Intervista a Mikhail Piotrovskij, direttore del Museo dell'Ermitage

Un'enciclopedia dell'arte scritta in russo


di Gaetano Vallini

"Oggi viviamo nel mondo del virtuale, pieno di cose non vere o artefatte, di bugie e ipocrisie. Ed è per questo che la gente apprezza e cerca molto di più di prima le cose reali. Ecco perché è disposta a sopportare di stare in fila per ore pur di entrare all'Ermitage e vedere le opere d'arte dal vivo. Uno dei nostri meriti, così come per gli altri musei, è proprio quello di custodire e mostrare cose reali, opere originali". Non c'è dubbio che Mikhail Piotrovskij, direttore del Museo dell'Ermitage di San Pietroburgo, non è attratto dall'idea di mandare in giro per il mondo copie di opere d'arte, per quanto eccezionalmente perfette grazie alle tecniche digitali. Ma sa anche che le migliaia di visitatori che ogni giorno si affollano nelle splendide sale del museo da lui diretto spesso sono distratte, perché richiamate solo da alcuni capolavori, ignorando quasi tutto il resto. Per molti vale l'idea del "ci sono stato", ma quanto vedono e comprendono del museo è tutto da verificare. È il rischio e anche la sfida dei grandi musei. E l'Ermitage, tra i più grandi e prestigiosi del mondo - tre milioni di opere esposte in quattrocento sale lungo un percorso che si snoda per ben ventiquattro chilometri - non ne è immune. Il rapporto tra il museo e il pubblico - tre milioni e mezzo di visitatori l'anno - anche qui è tra i problemi sui quali il direttore Piotrovskij e i suoi collaboratori sono chiamati a confrontarsi.

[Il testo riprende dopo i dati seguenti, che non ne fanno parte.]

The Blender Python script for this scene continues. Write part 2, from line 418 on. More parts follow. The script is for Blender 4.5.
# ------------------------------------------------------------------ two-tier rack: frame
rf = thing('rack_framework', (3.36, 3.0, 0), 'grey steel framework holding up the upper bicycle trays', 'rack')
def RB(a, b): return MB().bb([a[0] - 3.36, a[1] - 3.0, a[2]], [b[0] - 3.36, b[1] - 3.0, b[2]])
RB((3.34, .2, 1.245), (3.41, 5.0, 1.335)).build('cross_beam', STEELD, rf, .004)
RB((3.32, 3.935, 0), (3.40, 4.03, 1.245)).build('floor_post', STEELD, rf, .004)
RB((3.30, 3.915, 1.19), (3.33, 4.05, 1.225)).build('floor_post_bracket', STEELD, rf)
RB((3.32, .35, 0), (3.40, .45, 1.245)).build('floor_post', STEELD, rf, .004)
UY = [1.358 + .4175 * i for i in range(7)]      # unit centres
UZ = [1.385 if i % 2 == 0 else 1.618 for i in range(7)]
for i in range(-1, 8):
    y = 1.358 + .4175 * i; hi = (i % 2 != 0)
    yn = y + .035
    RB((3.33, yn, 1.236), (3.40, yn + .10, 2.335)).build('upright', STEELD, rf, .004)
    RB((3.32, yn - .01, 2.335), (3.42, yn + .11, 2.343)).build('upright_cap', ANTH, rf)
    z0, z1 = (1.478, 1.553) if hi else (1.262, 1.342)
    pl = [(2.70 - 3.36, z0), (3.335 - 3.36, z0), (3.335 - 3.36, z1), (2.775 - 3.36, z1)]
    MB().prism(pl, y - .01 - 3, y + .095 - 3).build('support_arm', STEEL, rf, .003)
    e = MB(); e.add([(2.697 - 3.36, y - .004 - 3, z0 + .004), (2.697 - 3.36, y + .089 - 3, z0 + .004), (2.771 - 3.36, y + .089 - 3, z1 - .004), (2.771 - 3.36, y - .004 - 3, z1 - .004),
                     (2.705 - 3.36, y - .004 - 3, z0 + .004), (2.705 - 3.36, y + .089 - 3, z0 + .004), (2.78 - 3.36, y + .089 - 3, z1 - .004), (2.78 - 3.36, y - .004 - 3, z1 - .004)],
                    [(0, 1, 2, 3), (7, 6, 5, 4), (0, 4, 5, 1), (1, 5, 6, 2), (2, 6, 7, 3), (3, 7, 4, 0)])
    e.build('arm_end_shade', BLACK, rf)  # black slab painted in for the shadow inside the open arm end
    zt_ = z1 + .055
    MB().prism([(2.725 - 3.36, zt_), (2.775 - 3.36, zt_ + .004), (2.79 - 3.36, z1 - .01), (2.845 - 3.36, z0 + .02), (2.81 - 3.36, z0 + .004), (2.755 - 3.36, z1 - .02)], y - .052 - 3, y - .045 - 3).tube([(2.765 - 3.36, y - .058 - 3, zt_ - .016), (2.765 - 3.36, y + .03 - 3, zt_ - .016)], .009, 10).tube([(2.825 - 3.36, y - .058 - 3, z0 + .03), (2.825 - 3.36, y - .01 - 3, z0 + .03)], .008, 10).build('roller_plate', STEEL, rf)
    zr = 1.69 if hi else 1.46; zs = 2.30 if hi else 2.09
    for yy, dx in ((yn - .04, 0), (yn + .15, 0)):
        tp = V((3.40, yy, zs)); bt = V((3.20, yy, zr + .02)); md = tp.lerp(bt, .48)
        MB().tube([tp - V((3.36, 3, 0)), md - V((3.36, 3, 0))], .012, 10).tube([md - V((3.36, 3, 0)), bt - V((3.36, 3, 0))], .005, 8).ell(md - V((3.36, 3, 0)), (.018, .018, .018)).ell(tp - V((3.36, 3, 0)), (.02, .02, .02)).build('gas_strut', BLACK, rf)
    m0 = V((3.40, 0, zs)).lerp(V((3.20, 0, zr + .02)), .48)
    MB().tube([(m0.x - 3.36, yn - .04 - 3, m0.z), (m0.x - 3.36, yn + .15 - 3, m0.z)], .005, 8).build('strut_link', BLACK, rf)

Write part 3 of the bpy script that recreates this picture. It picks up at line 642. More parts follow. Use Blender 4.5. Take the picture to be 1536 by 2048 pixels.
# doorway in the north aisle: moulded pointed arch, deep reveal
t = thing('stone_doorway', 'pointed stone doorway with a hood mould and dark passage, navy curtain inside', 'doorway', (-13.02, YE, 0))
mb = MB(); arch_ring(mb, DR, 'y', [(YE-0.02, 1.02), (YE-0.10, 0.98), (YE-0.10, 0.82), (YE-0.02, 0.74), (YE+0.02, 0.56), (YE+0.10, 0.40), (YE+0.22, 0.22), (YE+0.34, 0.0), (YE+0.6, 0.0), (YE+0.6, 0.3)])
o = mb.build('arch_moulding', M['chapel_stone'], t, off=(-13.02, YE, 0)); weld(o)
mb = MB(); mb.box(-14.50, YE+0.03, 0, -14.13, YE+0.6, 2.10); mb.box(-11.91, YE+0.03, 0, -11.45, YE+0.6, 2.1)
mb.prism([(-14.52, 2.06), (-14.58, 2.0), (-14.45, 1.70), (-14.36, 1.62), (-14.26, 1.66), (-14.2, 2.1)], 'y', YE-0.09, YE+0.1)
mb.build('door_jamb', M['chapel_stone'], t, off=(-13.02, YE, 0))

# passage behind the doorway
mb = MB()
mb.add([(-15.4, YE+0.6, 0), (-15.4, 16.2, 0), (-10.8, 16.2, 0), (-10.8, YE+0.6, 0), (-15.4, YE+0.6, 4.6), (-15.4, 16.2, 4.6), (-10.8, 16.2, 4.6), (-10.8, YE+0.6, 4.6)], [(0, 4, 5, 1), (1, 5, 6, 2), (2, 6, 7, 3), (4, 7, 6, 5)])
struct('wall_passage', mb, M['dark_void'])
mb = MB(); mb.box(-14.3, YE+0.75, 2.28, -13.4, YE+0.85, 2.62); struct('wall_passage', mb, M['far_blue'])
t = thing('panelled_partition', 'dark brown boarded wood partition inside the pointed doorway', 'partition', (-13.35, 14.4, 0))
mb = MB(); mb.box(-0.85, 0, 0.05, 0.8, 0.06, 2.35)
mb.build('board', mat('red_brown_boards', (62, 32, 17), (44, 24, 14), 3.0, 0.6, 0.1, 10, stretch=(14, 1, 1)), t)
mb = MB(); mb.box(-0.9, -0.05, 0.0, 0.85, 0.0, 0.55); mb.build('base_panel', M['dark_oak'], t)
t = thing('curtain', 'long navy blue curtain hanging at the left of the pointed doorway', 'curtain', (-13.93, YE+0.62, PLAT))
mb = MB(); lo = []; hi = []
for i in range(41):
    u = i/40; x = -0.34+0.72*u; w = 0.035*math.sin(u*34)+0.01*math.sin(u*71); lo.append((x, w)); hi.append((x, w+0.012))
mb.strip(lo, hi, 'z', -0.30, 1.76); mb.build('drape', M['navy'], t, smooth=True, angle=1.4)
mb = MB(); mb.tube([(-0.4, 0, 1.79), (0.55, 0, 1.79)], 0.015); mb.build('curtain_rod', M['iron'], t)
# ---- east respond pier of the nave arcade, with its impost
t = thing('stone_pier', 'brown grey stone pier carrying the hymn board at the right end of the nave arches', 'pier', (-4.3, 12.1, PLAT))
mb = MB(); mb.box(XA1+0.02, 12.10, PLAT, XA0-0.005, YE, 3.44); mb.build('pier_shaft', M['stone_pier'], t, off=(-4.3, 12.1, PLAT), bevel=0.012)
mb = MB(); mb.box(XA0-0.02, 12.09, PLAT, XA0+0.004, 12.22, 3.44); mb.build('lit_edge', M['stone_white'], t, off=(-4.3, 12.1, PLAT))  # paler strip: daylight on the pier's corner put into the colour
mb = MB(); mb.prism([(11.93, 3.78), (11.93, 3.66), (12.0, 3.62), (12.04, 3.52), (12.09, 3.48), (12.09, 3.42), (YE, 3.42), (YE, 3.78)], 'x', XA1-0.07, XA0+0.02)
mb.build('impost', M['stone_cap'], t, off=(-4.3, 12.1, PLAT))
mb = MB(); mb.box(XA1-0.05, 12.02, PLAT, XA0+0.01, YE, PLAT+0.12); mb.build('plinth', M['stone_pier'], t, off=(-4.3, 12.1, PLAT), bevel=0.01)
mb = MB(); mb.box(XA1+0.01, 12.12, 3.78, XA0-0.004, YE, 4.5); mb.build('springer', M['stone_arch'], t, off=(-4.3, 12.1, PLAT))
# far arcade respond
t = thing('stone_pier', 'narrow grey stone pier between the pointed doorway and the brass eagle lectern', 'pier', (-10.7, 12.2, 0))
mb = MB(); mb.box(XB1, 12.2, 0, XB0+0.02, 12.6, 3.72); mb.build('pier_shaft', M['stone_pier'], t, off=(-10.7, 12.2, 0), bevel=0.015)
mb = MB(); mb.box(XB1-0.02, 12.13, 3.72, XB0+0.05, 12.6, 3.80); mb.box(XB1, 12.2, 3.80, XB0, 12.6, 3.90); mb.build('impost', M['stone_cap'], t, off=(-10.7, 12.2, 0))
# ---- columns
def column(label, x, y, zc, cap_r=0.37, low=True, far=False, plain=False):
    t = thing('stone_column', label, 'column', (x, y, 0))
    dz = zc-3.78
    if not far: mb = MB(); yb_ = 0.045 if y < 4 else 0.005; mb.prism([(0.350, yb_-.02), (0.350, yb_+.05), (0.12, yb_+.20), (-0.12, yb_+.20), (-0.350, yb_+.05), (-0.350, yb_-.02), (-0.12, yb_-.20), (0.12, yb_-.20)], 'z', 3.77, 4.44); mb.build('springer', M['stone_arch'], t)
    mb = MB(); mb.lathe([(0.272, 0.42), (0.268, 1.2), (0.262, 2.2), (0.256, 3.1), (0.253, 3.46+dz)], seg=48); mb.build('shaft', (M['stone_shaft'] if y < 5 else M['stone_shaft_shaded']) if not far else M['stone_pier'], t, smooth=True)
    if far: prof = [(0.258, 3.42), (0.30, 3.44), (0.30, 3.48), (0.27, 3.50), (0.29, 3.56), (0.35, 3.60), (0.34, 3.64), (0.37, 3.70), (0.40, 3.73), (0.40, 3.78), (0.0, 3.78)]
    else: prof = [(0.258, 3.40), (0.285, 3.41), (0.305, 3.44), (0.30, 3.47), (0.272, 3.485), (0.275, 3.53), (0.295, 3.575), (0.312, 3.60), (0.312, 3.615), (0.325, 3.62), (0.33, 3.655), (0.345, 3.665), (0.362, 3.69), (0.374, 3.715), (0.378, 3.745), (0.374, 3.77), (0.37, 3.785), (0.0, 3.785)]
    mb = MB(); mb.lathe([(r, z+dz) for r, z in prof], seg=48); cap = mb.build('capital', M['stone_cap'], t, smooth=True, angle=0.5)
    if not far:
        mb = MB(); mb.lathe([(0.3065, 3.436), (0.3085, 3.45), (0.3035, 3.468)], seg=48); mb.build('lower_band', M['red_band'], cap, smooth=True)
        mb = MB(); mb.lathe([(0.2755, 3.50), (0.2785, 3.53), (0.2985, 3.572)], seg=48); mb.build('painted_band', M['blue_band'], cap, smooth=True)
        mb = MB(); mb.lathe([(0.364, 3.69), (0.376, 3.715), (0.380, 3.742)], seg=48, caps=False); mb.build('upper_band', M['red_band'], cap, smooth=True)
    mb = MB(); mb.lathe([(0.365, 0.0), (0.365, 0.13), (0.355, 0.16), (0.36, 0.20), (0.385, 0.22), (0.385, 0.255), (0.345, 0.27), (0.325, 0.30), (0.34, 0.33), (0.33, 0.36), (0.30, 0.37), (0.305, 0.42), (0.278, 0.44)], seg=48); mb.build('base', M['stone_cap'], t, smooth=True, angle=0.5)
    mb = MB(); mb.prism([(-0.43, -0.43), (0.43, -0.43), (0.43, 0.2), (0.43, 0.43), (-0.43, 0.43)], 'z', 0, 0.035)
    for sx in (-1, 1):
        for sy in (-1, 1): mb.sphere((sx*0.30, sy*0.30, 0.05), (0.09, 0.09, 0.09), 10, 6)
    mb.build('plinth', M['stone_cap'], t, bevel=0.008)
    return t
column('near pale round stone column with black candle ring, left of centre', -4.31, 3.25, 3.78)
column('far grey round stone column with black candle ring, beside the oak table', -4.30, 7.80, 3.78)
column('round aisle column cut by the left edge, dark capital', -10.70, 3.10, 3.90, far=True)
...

Professore, quali sono le scelte di un museo come l'Ermitage che non ha certo l'esigenza di richiamare visitatori ma, piuttosto, di qualificare la relazione del pubblico con il museo?

È questo il problema più grande che siamo chiamati a risolvere ed è lo stesso per tutti i grandi musei. L'Ermitage, i Musei Vaticani, il Louvre sono affollati, ma la maggior parte della gente che entra non è preparata, non ha un alto livello di istruzione. Sono semplici turisti. Così un museo con le caratteristiche del nostro rappresenta due opposti nello stesso tempo. Da un lato è come un luogo sacro per il suo custodire capolavori della storia dell'umanità, ma dall'altro è come disneyland, un luogo puramente turistico. Il nostro sforzo - e crediamo di riuscirci - è quello di stare al centro. La maggior parte dei musei lo fa.

Uno straordinario film di Alexandre Sokurof, Arca russa, in un lunghissimo piano sequenza attraverso le stanze del Palazzo d'Inverno, e quindi dell'Ermitage, ha evidenziato come proprio questo museo abbia rappresentato nei secoli passati un luogo simbolico d'elezione dell'identità russa. È una relazione che continua a permanere tuttora? Qual è l'identità del museo oggi?

Il film di Sokurof ha mostrato a tutto il mondo la storia russa e quella parte della cultura russa rappresentata nel Museo dell'Ermitage. Qui c'è la nostra storia ed è un legame che non si può ignorare neppure oggi. È un dato di fatto. Nello stesso tempo l'Ermitage ha incarnato la cultura europea, e continua a rappresentare il volto della cultura europea. Qui c'è la Russia, ma c'è anche l'Europa. Tutte le opere d'arte qui conservate - l'arte italiana, quella fiamminga e così via - sono diventate patrimonio comune. Ma l'Ermitage è anche la versione russa del museo enciclopedico, una sorta di enciclopedia scritta in russo. Questa è una caratteristica che vogliamo continui anche per il futuro. Per l'oggi lo scopo principale è quello di rendere questo patrimonio accessibile a tutto il mondo.

La nascita dell'Ermitage-Italia a Ferrara, nello storico Castello Estense, si colloca all'interno di una più ampia strategia di espansione internazionale intrapresa nel 2001, strategia che attraverso una serie di accordi ha portato alla nascita di nuove realtà museali anche a Londra, Amsterdam e Las Vegas. Come giudica a distanza di qualche anno i risultati di questa scelta peraltro non condivisa da alcuni suoi colleghi?

Prima di tutto non userei il termine espansione per definire i nostri centri sparsi per il mondo. A nostro modo di vedere sono il tentativo di rendere il museo il più aperto possibile al pubblico. La gente vuole vedere quello che è esposto all'Ermitage e noi offriamo loro questa opportunità. Il risultato è più che soddisfacente, perché siamo riusciti a creare un sistema dinamico e flessibile. In qualsiasi momento possiamo modificare obbiettivi e programmi. A nostro avviso tale sistema funziona a meraviglia. I risultati e il pubblico ci danno ragione.